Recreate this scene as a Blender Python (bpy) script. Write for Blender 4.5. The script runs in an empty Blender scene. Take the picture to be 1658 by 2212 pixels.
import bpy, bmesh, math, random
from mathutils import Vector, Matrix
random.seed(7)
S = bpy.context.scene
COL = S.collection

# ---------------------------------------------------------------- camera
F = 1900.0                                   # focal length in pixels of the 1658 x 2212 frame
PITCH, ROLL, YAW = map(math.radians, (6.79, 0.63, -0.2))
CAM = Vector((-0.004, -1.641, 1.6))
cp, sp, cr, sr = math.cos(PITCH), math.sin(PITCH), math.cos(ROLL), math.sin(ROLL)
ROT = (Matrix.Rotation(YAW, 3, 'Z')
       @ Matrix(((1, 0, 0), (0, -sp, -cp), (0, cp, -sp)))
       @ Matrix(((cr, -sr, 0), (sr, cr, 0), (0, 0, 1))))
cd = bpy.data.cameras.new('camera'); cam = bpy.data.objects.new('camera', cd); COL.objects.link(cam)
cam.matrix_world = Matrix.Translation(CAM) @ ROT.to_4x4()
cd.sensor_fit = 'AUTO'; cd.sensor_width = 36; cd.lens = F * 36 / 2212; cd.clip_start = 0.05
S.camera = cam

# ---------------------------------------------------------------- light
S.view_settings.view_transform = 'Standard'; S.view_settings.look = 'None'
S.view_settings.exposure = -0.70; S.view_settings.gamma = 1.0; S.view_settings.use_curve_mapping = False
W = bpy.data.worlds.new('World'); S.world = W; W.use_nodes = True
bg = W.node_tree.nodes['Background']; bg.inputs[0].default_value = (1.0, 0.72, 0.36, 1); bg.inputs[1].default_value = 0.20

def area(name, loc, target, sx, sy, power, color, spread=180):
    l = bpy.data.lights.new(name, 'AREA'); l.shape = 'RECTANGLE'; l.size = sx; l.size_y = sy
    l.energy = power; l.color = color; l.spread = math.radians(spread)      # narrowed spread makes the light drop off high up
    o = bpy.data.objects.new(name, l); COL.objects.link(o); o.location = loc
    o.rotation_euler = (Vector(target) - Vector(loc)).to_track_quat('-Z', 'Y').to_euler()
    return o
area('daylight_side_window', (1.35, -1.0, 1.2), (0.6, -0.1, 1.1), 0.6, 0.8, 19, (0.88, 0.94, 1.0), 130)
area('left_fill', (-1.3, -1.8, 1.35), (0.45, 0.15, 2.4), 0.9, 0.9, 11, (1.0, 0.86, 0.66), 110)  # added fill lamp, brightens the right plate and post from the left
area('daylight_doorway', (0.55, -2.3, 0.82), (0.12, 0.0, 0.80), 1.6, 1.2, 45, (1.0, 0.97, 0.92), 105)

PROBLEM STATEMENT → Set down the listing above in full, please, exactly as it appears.

ANSWER TO THE EXERCISE →
Recreate this scene as a Blender Python (bpy) script. Write for Blender 4.5. The script runs in an empty Blender scene. Take the picture to be 1658 by 2212 pixels.
import bpy, bmesh, math, random
from mathutils import Vector, Matrix
random.seed(7)
S = bpy.context.scene
COL = S.collection

# ---------------------------------------------------------------- camera
F = 1900.0                                   # focal length in pixels of the 1658 x 2212 frame
PITCH, ROLL, YAW = map(math.radians, (6.79, 0.63, -0.2))
CAM = Vector((-0.004, -1.641, 1.6))
cp, sp, cr, sr = math.cos(PITCH), math.sin(PITCH), math.cos(ROLL), math.sin(ROLL)
ROT = (Matrix.Rotation(YAW, 3, 'Z')
       @ Matrix(((1, 0, 0), (0, -sp, -cp), (0, cp, -sp)))
       @ Matrix(((cr, -sr, 0), (sr, cr, 0), (0, 0, 1))))
cd = bpy.data.cameras.new('camera'); cam = bpy.data.objects.new('camera', cd); COL.objects.link(cam)
cam.matrix_world = Matrix.Translation(CAM) @ ROT.to_4x4()
cd.sensor_fit = 'AUTO'; cd.sensor_width = 36; cd.lens = F * 36 / 2212; cd.clip_start = 0.05
S.camera = cam

# ---------------------------------------------------------------- light
S.view_settings.view_transform = 'Standard'; S.view_settings.look = 'None'
S.view_settings.exposure = -0.70; S.view_settings.gamma = 1.0; S.view_settings.use_curve_mapping = False
W = bpy.data.worlds.new('World'); S.world = W; W.use_nodes = True
bg = W.node_tree.nodes['Background']; bg.inputs[0].default_value = (1.0, 0.72, 0.36, 1); bg.inputs[1].default_value = 0.20

def area(name, loc, target, sx, sy, power, color, spread=180):
    l = bpy.data.lights.new(name, 'AREA'); l.shape = 'RECTANGLE'; l.size = sx; l.size_y = sy
    l.energy = power; l.color = color; l.spread = math.radians(spread)      # narrowed spread makes the light drop off high up
    o = bpy.data.objects.new(name, l); COL.objects.link(o); o.location = loc
    o.rotation_euler = (Vector(target) - Vector(loc)).to_track_quat('-Z', 'Y').to_euler()
    return o
area('daylight_side_window', (1.35, -1.0, 1.2), (0.6, -0.1, 1.1), 0.6, 0.8, 19, (0.88, 0.94, 1.0), 130)
area('left_fill', (-1.3, -1.8, 1.35), (0.45, 0.15, 2.4), 0.9, 0.9, 11, (1.0, 0.86, 0.66), 110)  # added fill lamp, brightens the right plate and post from the left
area('daylight_doorway', (0.55, -2.3, 0.82), (0.12, 0.0, 0.80), 1.6, 1.2, 45, (1.0, 0.97, 0.92), 105)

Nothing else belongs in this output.